*What to do*
Reproduce word for word the lines from the beginning of the entries to the line with "return V(((px - VX)", both included, but none of the pictures.

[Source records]
-*-*-

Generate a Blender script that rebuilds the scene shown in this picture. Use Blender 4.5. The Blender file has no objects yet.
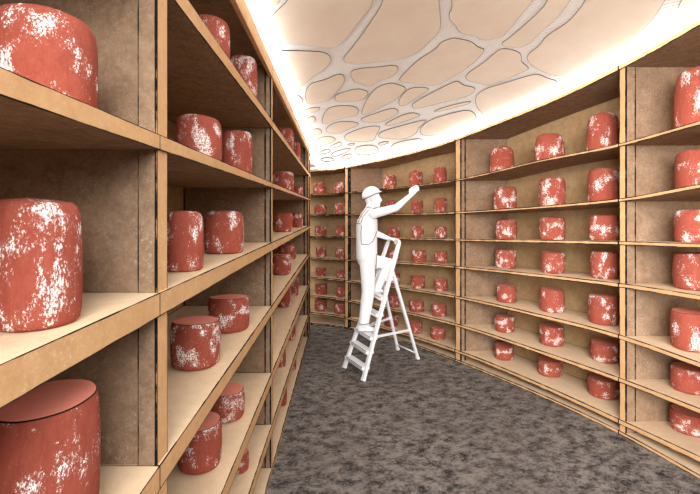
import bpy, bmesh, math, random
from mathutils import Vector, Matrix, noise
from mathutils.bvhtree import BVHTree

random.seed(7)
SC = bpy.context.scene
COL = SC.collection
F, VX, VY, H = 400.0, 345.0, 226.0, 1.75      # focal length in pixels, vanishing point, eye height
V = Vector

# ------------------------------------------------------------------ helpers
def P(px, py, Y):
    """point of the place at distance Y along a sight line of the photograph"""
    return V(((px - VX) / F * Y, Y, H - (py - VY) / F * Y))

def lerp(a, b, t): return a + (b - a) * t

def table(tab, x):
    """smooth monotone-ish interpolation of a table [(x, y), ...]"""
    n = len(tab)
    if x <= tab[0][0]:
        (x0, y0), (x1, y1) = tab[0], tab[1]
        return y0 + (y1 - y0) / (x1 - x0) * (x - x0)
    if x >= tab[-1][0]:
        (x0, y0), (x1, y1) = tab[-2], tab[-1]
        return y1 + (y1 - y0) / (x1 - x0) * (x - x1)
    for i in range(n - 1):
        if x <= tab[i + 1][0]:
            break
    x0, y0 = tab[i]; x1, y1 = tab[i + 1]; h = x1 - x0
    d = (y1 - y0) / h
    m0 = d if i == 0 else ((y1 - tab[i - 1][1]) / (x1 - tab[i - 1][0]))
    m1 = d if i == n - 2 else ((tab[i + 2][1] - y0) / (tab[i + 2][0] - x0))
    t = (x - x0) / h
    return ((2*t**3 - 3*t**2 + 1) * y0 + (t**3 - 2*t**2 + t) * h * m0 +
            (-2*t**3 + 3*t**2) * y1 + (t**3 - t**2) * h * m1)

def srgb(r, g, b):
    f = lambda c: (c / 12.92) if c <= .04045 else ((c + .055) / 1.055) ** 2.4
    return (f(r / 255), f(g / 255), f(b / 255), 1)

# ------------------------------------------------------------------ materials
def new_mat(name):
    m = bpy.data.materials.new(name); m.use_nodes = True
    nt = m.node_tree; nt.nodes.clear()
    out = nt.nodes.new('ShaderNodeOutputMaterial')
    bs = nt.nodes.new('ShaderNodeBsdfPrincipled')
    bs.inputs['Roughness'].default_value = .95
    bs.inputs['Specular IOR Level'].default_value = .08
    nt.links.new(bs.outputs[0], out.inputs[0])
    return m, nt, bs

def nd(nt, t, **kw):
    n = nt.nodes.new(t)
    for k, v in kw.items():
        if k.startswith('i_'):
            n.inputs[int(k[2:])].default_value = v
        else:
            setattr(n, k, v)
    return n

def math_(nt, op, a, b=None, c=None):
    n = nt.nodes.new('ShaderNodeMath'); n.operation = op
    for i, x in enumerate((a, b, c)):
        if x is None: continue
        if isinstance(x, (int, float)): n.inputs[i].default_value = x
        else: nt.links.new(x, n.inputs[i])
    return n.outputs[0]

def ramp(nt, src, lo, hi):
    n = nt.nodes.new('ShaderNodeMapRange'); n.inputs[1].default_value = lo; n.inputs[2].default_value = hi
    nt.links.new(src, n.inputs[0]); return n.outputs[0]

def mix(nt, fac, a, b):
    n = nt.nodes.new('ShaderNodeMix'); n.data_type = 'RGBA'
    if isinstance(fac, (int, float)): n.inputs[0].default_value = fac
    else: nt.links.new(fac, n.inputs[0])
    for i, x in ((6, a), (7, b)):
        if isinstance(x, tuple): n.inputs[i].default_value = x
        else: nt.links.new(x, n.inputs[i])
    return n.outputs[2]

def tex(nt, vec, scale, detail=6, rough=.7, w=None):
    n = nt.nodes.new('ShaderNodeTexNoise')
    n.inputs['Scale'].default_value = scale; n.inputs['Detail'].default_value = detail
    n.inputs['Roughness'].default_value = rough
    nt.links.new(vec, n.inputs['Vector'])
    if w is not None:
        n.noise_dimensions = '4D'; nt.links.new(w, n.inputs['W'])
    return n.outputs[0]

INK = srgb(30, 24, 20)

def wood(name, base, dark, light, fleck, ink=True, grain=.6):
    """flat toned board with a printed-paper grain, light flecks and a drawn line round every face"""
    m, nt, bs = new_mat(name)
    co = nt.nodes.new('ShaderNodeTexCoord').outputs['Object']
    g = tex(nt, co, 14, 10, .85)
    c = mix(nt, ramp(nt, g, .40, .60), dark, base)
    f = tex(nt, co, 34, 10, .95)
    c = mix(nt, math_(nt, 'MULTIPLY', ramp(nt, f, .52, .66), grain), c, light)
    s = tex(nt, co, 90, 6, .95)
    big = tex(nt, co, 3, 3, .6)
    c = mix(nt, math_(nt, 'MULTIPLY', ramp(nt, math_(nt, 'ADD', s, math_(nt, 'MULTIPLY', big, .3)), .72, .84), .75), c, fleck)
    if ink:
        uv = nd(nt, 'ShaderNodeUVMap', uv_map='uv').outputs[0]
        dm = nd(nt, 'ShaderNodeUVMap', uv_map='dim').outputs[0]
        ik = nd(nt, 'ShaderNodeUVMap', uv_map='ink').outputs[0]
        s1 = nt.nodes.new('ShaderNodeSeparateXYZ'); nt.links.new(uv, s1.inputs[0])
        s2 = nt.nodes.new('ShaderNodeSeparateXYZ'); nt.links.new(dm, s2.inputs[0])
        s3 = nt.nodes.new('ShaderNodeSeparateXYZ'); nt.links.new(ik, s3.inputs[0])
        u, v = s1.outputs[0], s1.outputs[1]
        d = math_(nt, 'MINIMUM', math_(nt, 'MINIMUM', u, math_(nt, 'SUBTRACT', s2.outputs[0], u)),
                  math_(nt, 'MINIMUM', v, math_(nt, 'SUBTRACT', s2.outputs[1], v)))
        wob = math_(nt, 'MULTIPLY', s3.outputs[0], ramp(nt, tex(nt, co, 9, 3, .6), .1, .6))
        c = mix(nt, math_(nt, 'LESS_THAN', d, wob), c, INK)
    nt.links.new(c, bs.inputs['Base Color'])
    return m

M = {}
M['pine_edge'] = wood('pine_edge', srgb(212, 166, 119), srgb(200, 152, 106), srgb(228, 186, 138), srgb(240, 210, 170), grain=.35)
M['pine_top'] = wood('pine_top', srgb(232, 202, 166), srgb(224, 190, 153), srgb(230, 200, 165), srgb(242, 222, 194), grain=.35)
M['brown'] = wood('brown_board', srgb(152, 123, 98), srgb(126, 99, 77), srgb(190, 164, 140), srgb(218, 200, 180))
M['olive'] = wood('olive_brown_board', srgb(178, 146, 106), srgb(156, 124, 86), srgb(202, 174, 136), srgb(226, 208, 178))

def plain(name, col):
    m, nt, bs = new_mat(name); bs.inputs['Base Color'].default_value = col; return m
M['white'] = plain('white_paint', (.97, .97, .97, 1))
M['ink'] = plain('ink_black', INK)
M['soft_ink'] = plain('pencil_grey', srgb(70, 60, 54))

def cheese_mats():
    m, nt, bs = new_mat('red_rind')
    co = nt.nodes.new('ShaderNodeTexCoord').outputs['Object']
    rnd = math_(nt, 'MULTIPLY', nt.nodes.new('ShaderNodeObjectInfo').outputs['Random'], 60)
    g = tex(nt, co, 5, 10, .85, rnd)
    c = mix(nt, ramp(nt, g, .35, .65), srgb(142, 66, 52), srgb(164, 85, 68))
    f = tex(nt, co, 16, 6, .9, rnd)
    c = mix(nt, math_(nt, 'MULTIPLY', ramp(nt, f, .56, .72), .5), c, srgb(222, 128, 104))
    mp = nt.nodes.new('ShaderNodeMapping'); mp.inputs['Scale'].default_value = (1, 1, 1.5); nt.links.new(co, mp.inputs[0])
    patch = tex(nt, mp.outputs[0], 1.7, 3, .55, rnd)
    spot = tex(nt, mp.outputs[0], 20, 6, .85, rnd)
    k = math_(nt, 'ADD', spot, math_(nt, 'MULTIPLY', ramp(nt, patch, .44, .62), .16))
    c = mix(nt, ramp(nt, k, .645, .68), c, srgb(255, 246, 238))
    nt.links.new(c, bs.inputs['Base Color'])
    t, nt, bs = new_mat('red_cheese_face')
    co = nt.nodes.new('ShaderNodeTexCoord').outputs['Object']
    g = tex(nt, co, 7, 10, .85)
    c = mix(nt, ramp(nt, g, .35, .68), srgb(226, 132, 112), srgb(238, 150, 130))
    nt.links.new(c, bs.inputs['Base Color'])
    return m, t
M['rind'], M['face'] = cheese_mats()

def floor_mat():
    m, nt, bs = new_mat('charcoal_floor')
    co = nt.nodes.new('ShaderNodeTexCoord').outputs['Object']
    mp = nt.nodes.new('ShaderNodeMapping'); mp.inputs['Rotation'].default_value = (0, 0, -.7); mp.inputs['Scale'].default_value = (1, 1.35, 1)
    nt.links.new(co, mp.inputs[0])
    a = tex(nt, mp.outputs[0], 8, 10, .8)
    b = tex(nt, mp.outputs[0], 38, 8, .88)
    s = math_(nt, 'ADD', math_(nt, 'MULTIPLY', a, .62), math_(nt, 'MULTIPLY', b, .38))
    c = mix(nt, ramp(nt, s, .44, .555), srgb(48, 42, 40), srgb(140, 129, 121))
    d = tex(nt, co, 1.2, 3, .6)
    c = mix(nt, math_(nt, 'MULTIPLY', ramp(nt, d, .45, .7), .4), c, srgb(96, 86, 80))
    nt.links.new(c, bs.inputs['Base Color'])
    return m
M['floor'] = floor_mat()

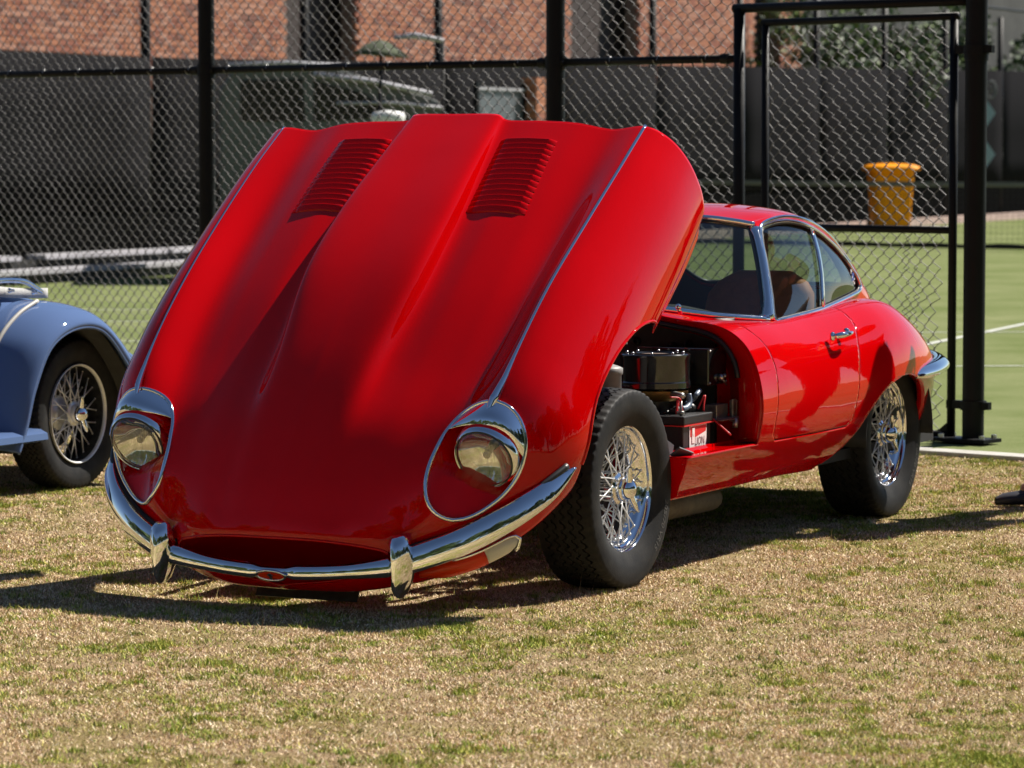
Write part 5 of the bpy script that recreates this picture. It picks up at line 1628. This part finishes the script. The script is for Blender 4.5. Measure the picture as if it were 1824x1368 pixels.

-*-*-

*Complete answer*
Generate a Blender script that rebuilds the scene shown in this picture. Use Blender 4.5. The Blender file has no objects yet.
import bpy, bmesh, math, random
from mathutils import Vector, Matrix, noise
from mathutils.bvhtree import BVHTree

random.seed(7)
SC = bpy.context.scene
COL = SC.collection
F, VX, VY, H = 400.0, 345.0, 226.0, 1.75      # focal length in pixels, vanishing point, eye height
V = Vector

# ------------------------------------------------------------------ helpers
def P(px, py, Y):
    """point of the place at distance Y along a sight line of the photograph"""
    return V(((px - VX) / F * Y, Y, H - (py - VY) / F * Y))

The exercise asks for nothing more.